■ **WRITTEN REQUEST**: Print the first line of the material below and each line after it, exactly as written, ending with the line that contains "70), .345, 9)".

━━━━━━━━━━

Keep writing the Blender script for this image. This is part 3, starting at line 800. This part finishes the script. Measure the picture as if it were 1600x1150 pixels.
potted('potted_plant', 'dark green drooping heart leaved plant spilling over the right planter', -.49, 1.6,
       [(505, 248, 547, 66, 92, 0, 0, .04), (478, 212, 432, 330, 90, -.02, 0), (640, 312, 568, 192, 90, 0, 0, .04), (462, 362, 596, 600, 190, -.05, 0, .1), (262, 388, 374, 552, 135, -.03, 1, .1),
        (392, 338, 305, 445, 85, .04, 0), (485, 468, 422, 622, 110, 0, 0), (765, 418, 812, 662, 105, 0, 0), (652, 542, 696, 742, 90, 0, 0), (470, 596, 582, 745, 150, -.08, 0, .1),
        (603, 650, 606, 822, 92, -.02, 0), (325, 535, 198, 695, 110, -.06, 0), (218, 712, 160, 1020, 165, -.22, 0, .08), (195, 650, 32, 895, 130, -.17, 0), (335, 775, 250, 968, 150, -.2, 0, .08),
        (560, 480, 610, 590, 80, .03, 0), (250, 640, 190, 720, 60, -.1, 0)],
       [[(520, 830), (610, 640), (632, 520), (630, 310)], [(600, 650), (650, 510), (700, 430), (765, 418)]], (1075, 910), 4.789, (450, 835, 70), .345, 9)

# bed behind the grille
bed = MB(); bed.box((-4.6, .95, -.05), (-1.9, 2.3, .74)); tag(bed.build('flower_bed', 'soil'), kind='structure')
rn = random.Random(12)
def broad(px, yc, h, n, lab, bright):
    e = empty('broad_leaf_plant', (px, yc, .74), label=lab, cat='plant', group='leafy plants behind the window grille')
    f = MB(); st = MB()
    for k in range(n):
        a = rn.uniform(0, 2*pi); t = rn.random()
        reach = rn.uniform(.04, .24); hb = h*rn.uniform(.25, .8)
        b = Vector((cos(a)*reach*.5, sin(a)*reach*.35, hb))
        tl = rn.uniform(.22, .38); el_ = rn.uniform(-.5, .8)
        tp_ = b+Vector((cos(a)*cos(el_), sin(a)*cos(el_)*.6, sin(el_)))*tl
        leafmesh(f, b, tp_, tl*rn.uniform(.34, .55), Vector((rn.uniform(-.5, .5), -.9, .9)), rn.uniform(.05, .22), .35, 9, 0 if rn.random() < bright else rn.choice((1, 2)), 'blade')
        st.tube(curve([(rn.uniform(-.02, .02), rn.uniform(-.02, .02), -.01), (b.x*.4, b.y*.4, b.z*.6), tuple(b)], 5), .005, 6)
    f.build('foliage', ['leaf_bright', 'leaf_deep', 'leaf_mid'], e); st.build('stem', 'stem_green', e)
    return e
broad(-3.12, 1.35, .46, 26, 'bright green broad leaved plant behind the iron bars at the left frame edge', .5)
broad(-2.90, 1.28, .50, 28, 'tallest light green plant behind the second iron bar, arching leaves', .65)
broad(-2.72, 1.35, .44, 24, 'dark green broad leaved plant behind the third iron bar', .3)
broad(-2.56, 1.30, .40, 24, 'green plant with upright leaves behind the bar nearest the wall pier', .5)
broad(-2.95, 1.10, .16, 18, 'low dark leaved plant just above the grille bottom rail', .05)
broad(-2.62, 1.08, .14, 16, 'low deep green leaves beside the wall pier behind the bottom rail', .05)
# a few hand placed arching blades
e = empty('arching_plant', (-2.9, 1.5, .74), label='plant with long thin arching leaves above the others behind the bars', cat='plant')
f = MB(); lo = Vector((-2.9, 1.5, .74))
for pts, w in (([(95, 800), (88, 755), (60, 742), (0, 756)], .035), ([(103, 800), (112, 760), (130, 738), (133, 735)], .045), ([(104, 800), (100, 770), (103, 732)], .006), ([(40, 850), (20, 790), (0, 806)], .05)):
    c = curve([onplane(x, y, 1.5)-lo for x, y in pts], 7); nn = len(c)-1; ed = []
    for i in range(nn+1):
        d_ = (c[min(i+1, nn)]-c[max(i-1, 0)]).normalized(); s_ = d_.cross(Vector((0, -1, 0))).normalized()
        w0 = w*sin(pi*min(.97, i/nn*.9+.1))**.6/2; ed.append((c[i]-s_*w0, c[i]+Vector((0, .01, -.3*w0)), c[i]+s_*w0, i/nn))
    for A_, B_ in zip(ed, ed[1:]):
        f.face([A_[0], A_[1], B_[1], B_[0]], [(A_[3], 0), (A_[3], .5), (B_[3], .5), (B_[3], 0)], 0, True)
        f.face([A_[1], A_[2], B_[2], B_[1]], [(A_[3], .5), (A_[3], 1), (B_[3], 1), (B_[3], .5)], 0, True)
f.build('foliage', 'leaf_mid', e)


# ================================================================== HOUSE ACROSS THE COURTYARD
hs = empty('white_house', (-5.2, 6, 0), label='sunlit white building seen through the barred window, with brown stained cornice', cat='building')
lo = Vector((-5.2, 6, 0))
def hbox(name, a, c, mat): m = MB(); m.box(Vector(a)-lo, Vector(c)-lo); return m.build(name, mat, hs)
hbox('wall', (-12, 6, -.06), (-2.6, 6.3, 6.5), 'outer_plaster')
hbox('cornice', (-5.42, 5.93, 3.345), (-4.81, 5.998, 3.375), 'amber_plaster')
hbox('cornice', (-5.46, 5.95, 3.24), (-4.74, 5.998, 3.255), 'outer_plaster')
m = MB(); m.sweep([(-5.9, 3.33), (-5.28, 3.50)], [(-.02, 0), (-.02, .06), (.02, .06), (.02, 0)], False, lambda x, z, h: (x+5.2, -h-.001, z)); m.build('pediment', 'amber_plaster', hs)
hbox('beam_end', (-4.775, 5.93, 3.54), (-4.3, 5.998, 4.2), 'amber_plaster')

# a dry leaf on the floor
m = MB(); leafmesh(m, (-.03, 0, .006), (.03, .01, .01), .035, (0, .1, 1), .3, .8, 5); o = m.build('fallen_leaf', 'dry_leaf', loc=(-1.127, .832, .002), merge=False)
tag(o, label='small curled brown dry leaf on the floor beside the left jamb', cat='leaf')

━━━━━━━━━━

■ **WRITTEN SOLUTION**:
Keep writing the Blender script for this image. This is part 3, starting at line 800. This part finishes the script. Measure the picture as if it were 1600x1150 pixels.
potted('potted_plant', 'dark green drooping heart leaved plant spilling over the right planter', -.49, 1.6,
       [(505, 248, 547, 66, 92, 0, 0, .04), (478, 212, 432, 330, 90, -.02, 0), (640, 312, 568, 192, 90, 0, 0, .04), (462, 362, 596, 600, 190, -.05, 0, .1), (262, 388, 374, 552, 135, -.03, 1, .1),
        (392, 338, 305, 445, 85, .04, 0), (485, 468, 422, 622, 110, 0, 0), (765, 418, 812, 662, 105, 0, 0), (652, 542, 696, 742, 90, 0, 0), (470, 596, 582, 745, 150, -.08, 0, .1),
        (603, 650, 606, 822, 92, -.02, 0), (325, 535, 198, 695, 110, -.06, 0), (218, 712, 160, 1020, 165, -.22, 0, .08), (195, 650, 32, 895, 130, -.17, 0), (335, 775, 250, 968, 150, -.2, 0, .08),
        (560, 480, 610, 590, 80, .03, 0), (250, 640, 190, 720, 60, -.1, 0)],
       [[(520, 830), (610, 640), (632, 520), (630, 310)], [(600, 650), (650, 510), (700, 430), (765, 418)]], (1075, 910), 4.789, (450, 835, 70), .345, 9)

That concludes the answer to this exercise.